A review of the effect of biodiesel on the corrosion behavior of metals/alloys in diesel engines
Published in Energy Sources, Part A: Recovery, Utilization, and Environmental Effects, 2020
Anh Tuan Hoang, Meisam Tabatabaei, Mortaza Aghbashlo
Hu et al. (2012) also evaluated the corrosion properties of metals, including copper, mild carbon steel, stainless steel, and aluminum, in biodiesel compared with neat diesel. After being immersed for 60 h at 43ºC, the corrosion rates recorded in biodiesel were higher than in diesel.
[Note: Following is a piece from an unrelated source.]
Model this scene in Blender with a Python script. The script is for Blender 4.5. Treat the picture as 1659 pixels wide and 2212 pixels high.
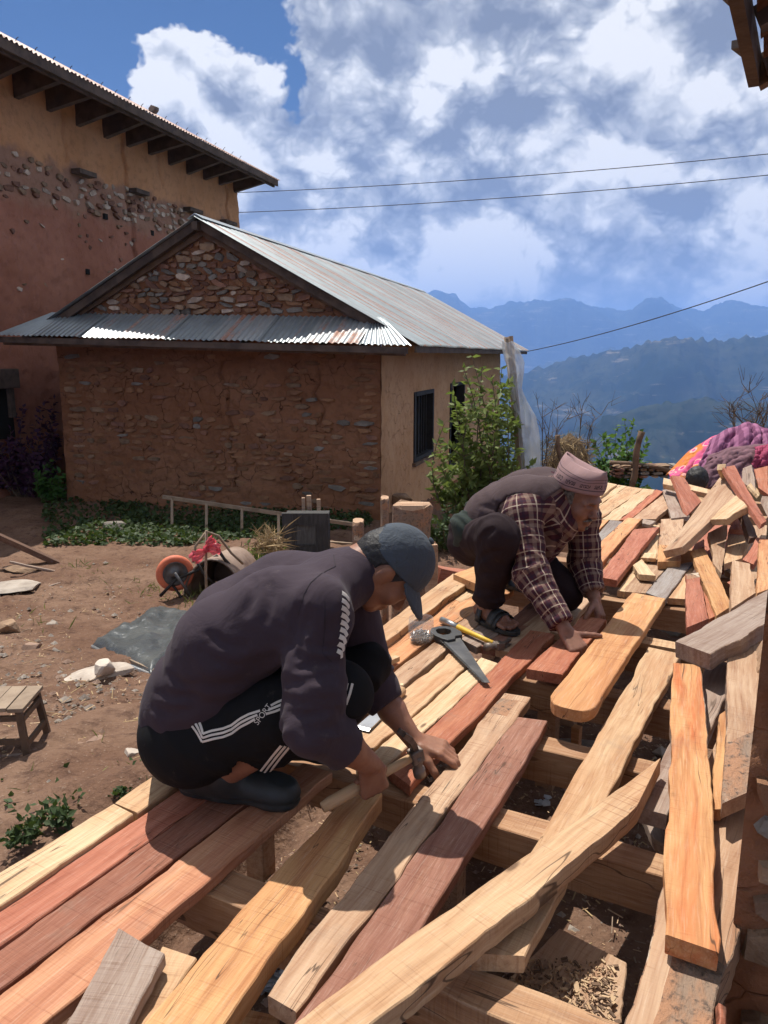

In addition, the copper and mild carbon steel corrosion rates were also significantly higher than those of aluminum and stainless steel. Similar copper corrosion properties were also claimed by Geller et al. (2010) and Aquino et al. (2012), indicating that copper and copper-based alloys (brass) were significantly more prone to pitting corrosion as revealed by the weight loss experiment. Haseeb et al. (2010a) looked into the effects of palm oil biodiesel on the corrosion of copper and leaded bronze under two different experimental conditions, i.e., 1) room temperature for B0, B50, and B100 for 2640 h, and 2) at 60°C for B0, B100 and B100 (oxidized) for 840 h. They argued that under the first test conditions, the rates of corrosion level for copper and bronze in B100 were 0.042 mpy and 0.018 mpy, respectively. While under the second test conditions, oxidized-B100 led to higher rates of copper and bronze corrosion (0.053 mpy and 0.023 mpy, respectively). The higher corrosion resistance level of bronze compared to copper could be ascribed to the presence of tin (Sn) (Nguyen et al. 2018).